文=甲斐みのり 撮影=平石順一

尾道の小高い丘にあるロバ牧場

 お取り寄せをするときの、きっかけや基準は人それぞれあるだろう。

 私の場合、純粋に「こんなにステキなストーリーのあるものを食べてみたい」と食べものそのものに惹かれることもあれば、「いつかこの土地を旅してみたい」と生産地へ思いを馳せることもある。今回紹介するのは、そのどちらの思いも抱くもの。なんとも愛らしいロバの形のクッキーだ。

 昨年からにわかに、“クッキー缶ブーム”というのがおこっているそうで、私も複数の媒体で、取り寄せできるクッキー缶を紹介している。それを見た知人が、最近取り寄せたものとして教えてくれたのが、広島県〈尾道ロバ牧場〉のクッキー缶。ロバの絵の缶の中に、ロバと草のクッキーがきっちりと詰め込まれている様子を目にしただけで、ほっと心が癒された。

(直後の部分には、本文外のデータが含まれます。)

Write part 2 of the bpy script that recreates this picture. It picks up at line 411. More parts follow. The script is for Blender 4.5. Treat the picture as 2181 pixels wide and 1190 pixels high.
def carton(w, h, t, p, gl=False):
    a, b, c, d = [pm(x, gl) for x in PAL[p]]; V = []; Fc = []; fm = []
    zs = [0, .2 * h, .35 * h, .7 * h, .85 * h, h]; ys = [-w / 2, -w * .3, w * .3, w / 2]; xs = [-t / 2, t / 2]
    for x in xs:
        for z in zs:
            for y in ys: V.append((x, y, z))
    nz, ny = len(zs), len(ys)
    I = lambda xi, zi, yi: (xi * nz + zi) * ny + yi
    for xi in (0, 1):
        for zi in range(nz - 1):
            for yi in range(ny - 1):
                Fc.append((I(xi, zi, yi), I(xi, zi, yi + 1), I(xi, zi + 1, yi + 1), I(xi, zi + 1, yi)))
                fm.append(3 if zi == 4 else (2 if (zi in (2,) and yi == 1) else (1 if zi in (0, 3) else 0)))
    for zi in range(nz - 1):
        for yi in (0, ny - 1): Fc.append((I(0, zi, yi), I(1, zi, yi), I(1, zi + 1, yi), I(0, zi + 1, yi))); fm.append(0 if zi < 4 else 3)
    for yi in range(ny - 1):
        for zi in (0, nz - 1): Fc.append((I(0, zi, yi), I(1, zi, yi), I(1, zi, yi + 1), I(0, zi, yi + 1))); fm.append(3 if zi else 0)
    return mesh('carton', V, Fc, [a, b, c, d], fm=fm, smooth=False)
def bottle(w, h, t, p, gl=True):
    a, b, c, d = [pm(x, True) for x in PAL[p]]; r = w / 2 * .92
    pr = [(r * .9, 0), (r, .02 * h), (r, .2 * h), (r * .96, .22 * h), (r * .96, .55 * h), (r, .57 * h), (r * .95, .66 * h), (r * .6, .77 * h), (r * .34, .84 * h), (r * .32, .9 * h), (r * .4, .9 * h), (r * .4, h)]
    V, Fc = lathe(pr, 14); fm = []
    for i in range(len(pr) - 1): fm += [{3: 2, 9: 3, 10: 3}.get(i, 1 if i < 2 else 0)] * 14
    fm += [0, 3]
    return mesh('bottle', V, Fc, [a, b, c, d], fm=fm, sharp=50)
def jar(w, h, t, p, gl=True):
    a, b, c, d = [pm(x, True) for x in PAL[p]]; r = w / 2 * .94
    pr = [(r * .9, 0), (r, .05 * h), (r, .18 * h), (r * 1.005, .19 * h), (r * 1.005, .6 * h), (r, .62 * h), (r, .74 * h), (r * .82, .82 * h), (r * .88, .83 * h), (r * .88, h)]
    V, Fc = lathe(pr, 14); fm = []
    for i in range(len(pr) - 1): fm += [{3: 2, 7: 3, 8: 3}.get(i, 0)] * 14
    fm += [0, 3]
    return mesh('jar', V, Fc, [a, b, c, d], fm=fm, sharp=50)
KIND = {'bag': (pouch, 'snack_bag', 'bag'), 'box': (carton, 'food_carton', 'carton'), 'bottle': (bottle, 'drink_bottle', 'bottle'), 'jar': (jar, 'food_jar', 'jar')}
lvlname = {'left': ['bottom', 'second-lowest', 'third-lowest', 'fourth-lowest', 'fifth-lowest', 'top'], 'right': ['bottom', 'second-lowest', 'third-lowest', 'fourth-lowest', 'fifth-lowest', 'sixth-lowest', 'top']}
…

 尾道を舞台にした大林宣彦監督の映画作品が好きだった私は、車の免許を取り立ての大学生の頃、女友だち3人と交代で運転しながら、大阪から尾道まで車旅をしたことがある。そのときからすでに20年経ち、尾道にはさまざまな店が増えたと聞いてまた訪れてみたいと思っていたが、ロバ牧場なるものができたとは。

 ロバ牧場の牧場主である田頭さんは、学生時代に読んだスペインの作家、J・Rヒメネスによる散文詩「プラテーロとわたし」に共感し、いつかロバと一緒に暮らしたいと思い続けていたそう。その思いが叶ったのが10年ほど前。最初に1頭のロバを飼い始め、今では7頭のロバ家族、ヤギ、羊と、仲良く暮らしているという。 

 尾道の小高い丘の上でのロバたちとのほのぼのとした生活は、FacebookInstagramを通して拝見できる。ロバとの触れ合い体験などもおこなわれているそうだ。ウェブショップで販売しているクッキーやTシャツの一部は、動物たちのエサ代に還元されるといい、クッキーを通してロバたちと触れ合っているような気持ちになれる。

「ロバクッキーアート缶 2022」2800円(税込・送料別) 販売元=尾道ロバ牧場

 厳選した小麦粉と3種類のスパイスをブレンドしたロバのクッキーは、瀬戸内レモンやほろ苦いカカオを使ってアイシングがほどこされ、豊かな風味のアクセントに。草型のクッキーには野草のスギナが練り込まれ、自然に囲まれた牧場の景色が浮かんでくる。旅情をそそる缶の絵は、影絵作家・藤城清治さんによるもの。優しい味わいのクッキーを味わいながら、再び尾道を旅する日のことを思い描いた。